▸ Task directions: Beneath this task is a listing; retype all of it exactly.

###

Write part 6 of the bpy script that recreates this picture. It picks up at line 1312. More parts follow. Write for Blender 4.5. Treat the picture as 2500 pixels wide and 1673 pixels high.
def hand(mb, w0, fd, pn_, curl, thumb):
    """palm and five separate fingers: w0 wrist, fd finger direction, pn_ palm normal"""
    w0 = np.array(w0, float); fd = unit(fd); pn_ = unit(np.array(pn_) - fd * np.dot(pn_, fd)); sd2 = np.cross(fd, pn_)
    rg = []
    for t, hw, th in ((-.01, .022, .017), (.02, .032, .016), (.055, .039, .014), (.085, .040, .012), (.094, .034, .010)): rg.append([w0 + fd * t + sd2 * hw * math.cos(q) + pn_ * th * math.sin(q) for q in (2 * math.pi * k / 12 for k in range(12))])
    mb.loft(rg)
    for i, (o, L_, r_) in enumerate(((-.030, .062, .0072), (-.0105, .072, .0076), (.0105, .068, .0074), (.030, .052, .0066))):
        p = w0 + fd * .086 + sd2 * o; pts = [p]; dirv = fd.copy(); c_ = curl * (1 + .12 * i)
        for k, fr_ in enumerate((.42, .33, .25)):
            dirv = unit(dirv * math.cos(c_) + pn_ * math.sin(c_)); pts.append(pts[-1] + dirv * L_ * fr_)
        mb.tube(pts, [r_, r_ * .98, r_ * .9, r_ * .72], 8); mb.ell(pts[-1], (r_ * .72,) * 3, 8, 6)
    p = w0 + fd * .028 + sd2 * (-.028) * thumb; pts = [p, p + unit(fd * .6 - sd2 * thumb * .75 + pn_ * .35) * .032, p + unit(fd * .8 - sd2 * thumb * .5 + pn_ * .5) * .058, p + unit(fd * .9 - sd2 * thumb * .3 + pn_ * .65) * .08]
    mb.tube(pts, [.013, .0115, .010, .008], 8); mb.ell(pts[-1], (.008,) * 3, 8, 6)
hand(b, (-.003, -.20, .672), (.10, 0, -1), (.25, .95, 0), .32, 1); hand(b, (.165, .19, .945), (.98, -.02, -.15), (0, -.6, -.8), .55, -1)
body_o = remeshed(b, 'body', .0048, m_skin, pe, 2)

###

▸ The solution:
Write part 6 of the bpy script that recreates this picture. It picks up at line 1312. More parts follow. Write for Blender 4.5. Treat the picture as 2500 pixels wide and 1673 pixels high.
def hand(mb, w0, fd, pn_, curl, thumb):
    """palm and five separate fingers: w0 wrist, fd finger direction, pn_ palm normal"""
    w0 = np.array(w0, float); fd = unit(fd); pn_ = unit(np.array(pn_) - fd * np.dot(pn_, fd)); sd2 = np.cross(fd, pn_)
    rg = []
    for t, hw, th in ((-.01, .022, .017), (.02, .032, .016), (.055, .039, .014), (.085, .040, .012), (.094, .034, .010)): rg.append([w0 + fd * t + sd2 * hw * math.cos(q) + pn_ * th * math.sin(q) for q in (2 * math.pi * k / 12 for k in range(12))])
    mb.loft(rg)
    for i, (o, L_, r_) in enumerate(((-.030, .062, .0072), (-.0105, .072, .0076), (.0105, .068, .0074), (.030, .052, .0066))):
        p = w0 + fd * .086 + sd2 * o; pts = [p]; dirv = fd.copy(); c_ = curl * (1 + .12 * i)
        for k, fr_ in enumerate((.42, .33, .25)):
            dirv = unit(dirv * math.cos(c_) + pn_ * math.sin(c_)); pts.append(pts[-1] + dirv * L_ * fr_)
        mb.tube(pts, [r_, r_ * .98, r_ * .9, r_ * .72], 8); mb.ell(pts[-1], (r_ * .72,) * 3, 8, 6)
    p = w0 + fd * .028 + sd2 * (-.028) * thumb; pts = [p, p + unit(fd * .6 - sd2 * thumb * .75 + pn_ * .35) * .032, p + unit(fd * .8 - sd2 * thumb * .5 + pn_ * .5) * .058, p + unit(fd * .9 - sd2 * thumb * .3 + pn_ * .65) * .08]
    mb.tube(pts, [.013, .0115, .010, .008], 8); mb.ell(pts[-1], (.008,) * 3, 8, 6)
hand(b, (-.003, -.20, .672), (.10, 0, -1), (.25, .95, 0), .32, 1); hand(b, (.165, .19, .945), (.98, -.02, -.15), (0, -.6, -.8), .55, -1)
body_o = remeshed(b, 'body', .0048, m_skin, pe, 2)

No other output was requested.